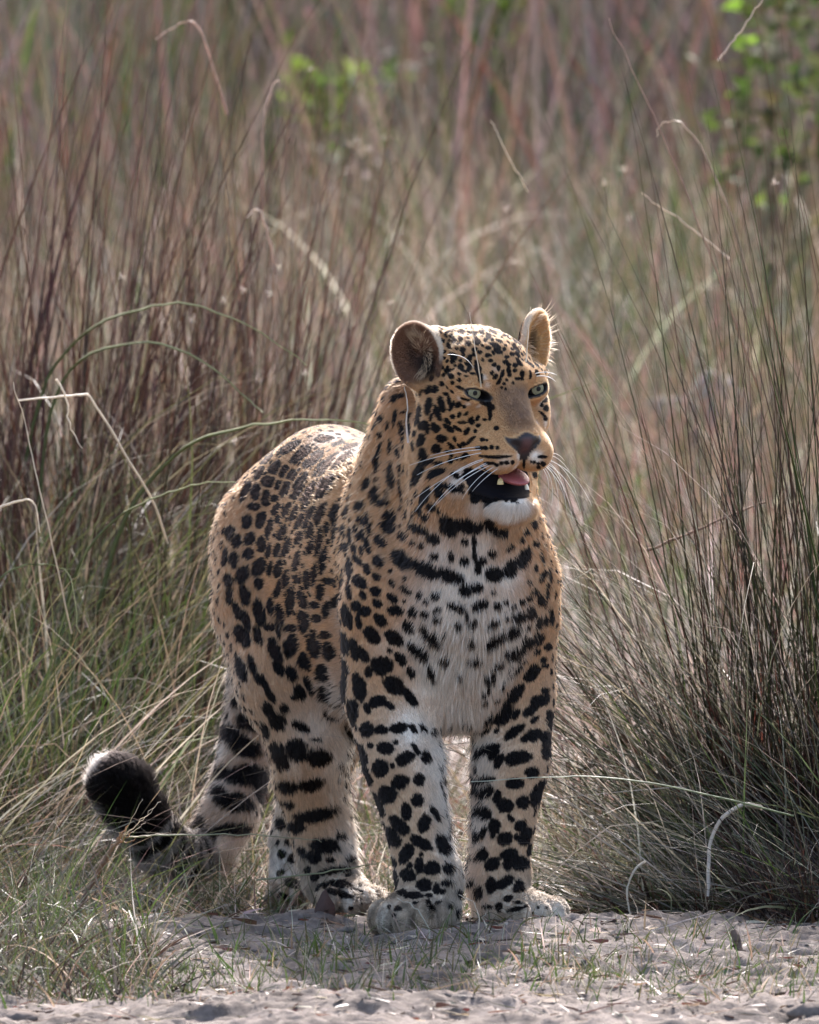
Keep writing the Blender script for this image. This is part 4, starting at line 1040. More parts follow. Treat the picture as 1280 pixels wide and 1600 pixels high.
def coat(p, n, g):
    N = len(p)
    tan = np.array((.53, .298, .145))
    col = np.tile(tan, (N, 1))
    nz = vnoise(p, .03, 1)
    col *= (1 + .10 * nz + .06 * vnoise(p, .008, 2))[:, None]
    up = sstep(n[:, 2], .2, .9) * g[:, 0]
    col = lerp(col, (.21, .108, .056), up * .95)  # dark dorsal coat, deepened further on upward sides to subdue sunlight
    nk = np.exp(-((p - np.array(P(610, 800, .2))) ** 2).sum(1) / .11 ** 2)
    col = lerp(col, (.58, .338, .155), nk * .8)
    belly = sstep(-n[:, 2], .15, .75) * np.maximum(g[:, 0], 0)
    col = lerp(col, (.66, .56, .46), belly)
    legs = (g[:, 2] + g[:, 3] + g[:, 4] + g[:, 5])
    col = lerp(col, (.58, .415, .275), legs * (1 - sstep(p[:, 2], .28, .52)) * .85)
    col = lerp(col, (.52, .415, .31), legs * (1 - sstep(p[:, 2], .05, .11)) * .8)

    col = lerp(col, (.56, .47, .38), g[:, 6] * .7)
    # inner sides of the legs
    inr = sstep(n[:, 0], .2, .8) * (g[:, 2] + g[:, 4])
    inl = sstep(-n[:, 0], .2, .8) * (g[:, 3] + g[:, 5])
    col = lerp(col, (.70, .575, .45), np.clip((inr + inl) * .9, 0, 1))
    w = np.zeros(N)
    for c, r, st in CREAM3:
        w = np.maximum(w, st * np.exp(-((p - c) ** 2).sum(1) / (r * r) * 1.1))
    w *= 1 + .25 * nz
    col = lerp(col, (.80, .715, .62), np.clip(w * 1.3, 0, 1))
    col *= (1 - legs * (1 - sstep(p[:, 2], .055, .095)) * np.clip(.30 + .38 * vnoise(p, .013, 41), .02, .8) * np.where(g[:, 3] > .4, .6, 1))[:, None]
    q, nose, mouth, eye, earq = zones(p)
    hw = g[:, 1]
    # brownish grey bridge of the nose
    col = lerp(col, (.58, .345, .165), hw * .8 * (1 - np.clip(w, 0, 1)))
    br = sstep(.042 + .006 * nz - np.abs(q[:, 0] + .000), 0, .026) * sstep(-q[:, 1], .055, .090) * sstep(q[:, 2], -.036, -.008) * (1 - sstep(q[:, 2], .034, .058)) * hw
    col = lerp(col, (.185, .112, .080), br * (.74 + .18 * vnoise(p, .010, 44)))
    # markings
    dn = vnoise(p, .0075, 3) * .12 + vnoise(p, .003, 4) * .13
    best = np.full(N, 9.0)
    second = np.full(N, 9.0)
    brown = np.zeros(N)
    pf = p.astype(np.float32)
    o = np.argsort(pf[:, 2], kind='stable')
    zs = pf[o, 2]
    for p0, nn, e1, e2, a, b, lim in zip(SP0, SN, SE1, SE2, SA, SB, SLIM):
        R = lim[0] * 1.2 if lim else max(a * np.linalg.norm(e1), b * np.linalg.norm(e2)) * 1.35 + .002
        lo_, hi_ = np.searchsorted(zs, (p0[2] - R, p0[2] + R))
        if hi_ <= lo_:
            continue
        cand = o[lo_:hi_]
        rel = pf[cand] - p0.astype(np.float32)
        m = (np.abs(rel[:, 0]) < R) & (np.abs(rel[:, 1]) < R)
        cand, rel = cand[m], rel[m]
        if not len(cand):
            continue
        A = np.array([[e1 @ e1, e1 @ e2], [e1 @ e2, e2 @ e2]])
        Ai = np.linalg.inv(A + np.eye(2) * 1e-9)
        ab = np.stack([rel @ e1, rel @ e2], 1) @ Ai
        d = np.sqrt((ab[:, 0] / a) ** 2 + (ab[:, 1] / b) ** 2)
        d = np.where((n[cand] @ nn) < -.25, 9, d)
        if lim:
            d = np.where(np.abs(rel @ lim[1]) > lim[0], 9, d)
        big = a * b > (.0085 ** 2)
        if big and p0[1] > .28 and p0[2] > .40:
            brown[cand] = np.maximum(brown[cand], 1 - sstep(d, .25, .8))
        second[cand] = np.minimum(second[cand], np.maximum(best[cand], d))
        best[cand] = np.minimum(best[cand], d)
    k = 1 - sstep(best + dn, .93, 1.10)
    # on the flank a thin line of tan always parts neighbouring markings
    flank = sstep(p[:, 1], .20, .28) * g[:, 0]
    k *= 1 - flank * (1 - sstep(second - best + dn * .4, .10, .30))
    dark = BLACK + (np.array((.055, .030, .022)) - BLACK) * (brown * .35)[:, None]
    col = col * (1 - k[:, None]) + dark * k[:, None]
    # ears
    for s, e in earq:
        inside = (np.abs(e[:, 0]) < .06) & (np.abs(e[:, 1]) < .035) & (e[:, 2] > -.055) & (e[:, 2] < .075)
        edge = np.sqrt((e[:, 0] / (.041 - .009 * (s > 0))) ** 2 + (e[:, 2] / .056) ** 2)
        inside = inside & (edge < 1.10)
        front = sstep(-e[:, 1], -.010, -.002)
        if s < 0:
            c_in = lerp(np.tile(np.array((.21, .110, .068)), (N, 1)), (.035, .024, .02), (1 - sstep(np.hypot((e[:, 0] - .012) / .025, (e[:, 2] + .022) / .036), .35, 1.15)))  # brown lining; shade deep in the cup painted as a dark pit
        else:
            c_in = np.tile(np.array((.62, .37, .16)), (N, 1))  # glow of sun through this ear put into its golden colour
        c_e = lerp(np.tile(BLACK * 1.5, (N, 1)), (.55, .42, .30), sstep(e[:, 2], .034, .046))
        c_e = c_e * (1 - front[:, None]) + c_in * front[:, None]
        c_e = lerp(c_e, (.72, .60, .46), sstep(edge, .93, .99) * sstep(e[:, 2], -.03, .0))
        kk = inside * sstep(e[:, 2], -.054, -.030)
        col = col * (1 - kk[:, None]) + c_e * kk[:, None]
    # tail end: black, narrow pale rings, pale fringe on the outer curve
    td = np.full(N, 9.0)
    tt = np.zeros(N)
    acc_l = 0.0
    for i in range(len(TAIL2) - 1):
        a, b = TAIL2[i], TAIL2[i + 1]
        ab = b - a
        L = np.linalg.norm(ab)
        t = np.clip((p - a) @ ab / L ** 2, 0, 1)
        d = np.linalg.norm(p - a - t[:, None] * ab, axis=1)
        m = d < td
        td = np.where(m, d, td)
        tt = np.where(m, acc_l + t * L, tt)
        acc_l += L
    tl = (g[:, 6] > .5) * (td < .07) * sstep(tt + .006 * vnoise(p, .012, 6), .016, .026)
    ring = 0
    for c_, w_ in ((.030, .0045), (.050, .005), (.073, .0055), (.096, .005), (.120, .004), (.146, .0035)):
        ring = np.maximum(ring, 1 - sstep(np.abs(tt + .004 * vnoise(p, .01, 7) - c_), w_ * .6, w_ * 1.6))
    outer = sstep(n @ nv((-.80, .2, .58)) + .06 * nz, .60, .82)
    tcol = lerp(np.tile(BLACK, (N, 1)), (.45, .40, .36), ring * .9)
    tcol = lerp(tcol, (.74, .67, .60), outer * sstep(tt, .10, .15))

    under = sstep(n @ nv((-.3, -.1, -1.0)), .65, .95)
    tcol = lerp(tcol, (.50, .44, .40), under * .8)
    col = col * (1 - tl[:, None]) + tcol * tl[:, None]
    # bare skin
    col = lerp(col, (.012, .010, .010), eye)
    col = lerp(col, (.009, .008, .010), mouth)
    nc = lerp(np.tile(np.array((.014, .010, .011)), (N, 1)), (.080, .034, .034), (1 - sstep(np.abs(q[:, 0]), .003, .014)) * sstep(q[:, 2], -.066, -.050) * (1 - sstep(q[:, 2], -.036, -.029)) * .95)
    col = col * (1 - nose[:, None]) + nc * nose[:, None]
    return np.clip(col, 0, 1), np.maximum(np.maximum(eye, mouth), nose), np.maximum(eye, nose)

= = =

#### Problem description
Give again, word for word, every line from the top of the data through the line with "col = lerp(col, (.80, .715, .62), np.clip(w", both ends included, and exclude the pictures.

#### Response
Keep writing the Blender script for this image. This is part 4, starting at line 1040. More parts follow. Treat the picture as 1280 pixels wide and 1600 pixels high.
def coat(p, n, g):
    N = len(p)
    tan = np.array((.53, .298, .145))
    col = np.tile(tan, (N, 1))
    nz = vnoise(p, .03, 1)
    col *= (1 + .10 * nz + .06 * vnoise(p, .008, 2))[:, None]
    up = sstep(n[:, 2], .2, .9) * g[:, 0]
    col = lerp(col, (.21, .108, .056), up * .95)  # dark dorsal coat, deepened further on upward sides to subdue sunlight
    nk = np.exp(-((p - np.array(P(610, 800, .2))) ** 2).sum(1) / .11 ** 2)
    col = lerp(col, (.58, .338, .155), nk * .8)
    belly = sstep(-n[:, 2], .15, .75) * np.maximum(g[:, 0], 0)
    col = lerp(col, (.66, .56, .46), belly)
    legs = (g[:, 2] + g[:, 3] + g[:, 4] + g[:, 5])
    col = lerp(col, (.58, .415, .275), legs * (1 - sstep(p[:, 2], .28, .52)) * .85)
    col = lerp(col, (.52, .415, .31), legs * (1 - sstep(p[:, 2], .05, .11)) * .8)

    col = lerp(col, (.56, .47, .38), g[:, 6] * .7)
    # inner sides of the legs
    inr = sstep(n[:, 0], .2, .8) * (g[:, 2] + g[:, 4])
    inl = sstep(-n[:, 0], .2, .8) * (g[:, 3] + g[:, 5])
    col = lerp(col, (.70, .575, .45), np.clip((inr + inl) * .9, 0, 1))
    w = np.zeros(N)
    for c, r, st in CREAM3:
        w = np.maximum(w, st * np.exp(-((p - c) ** 2).sum(1) / (r * r) * 1.1))
    w *= 1 + .25 * nz
    col = lerp(col, (.80, .715, .62), np.clip(w * 1.3, 0, 1))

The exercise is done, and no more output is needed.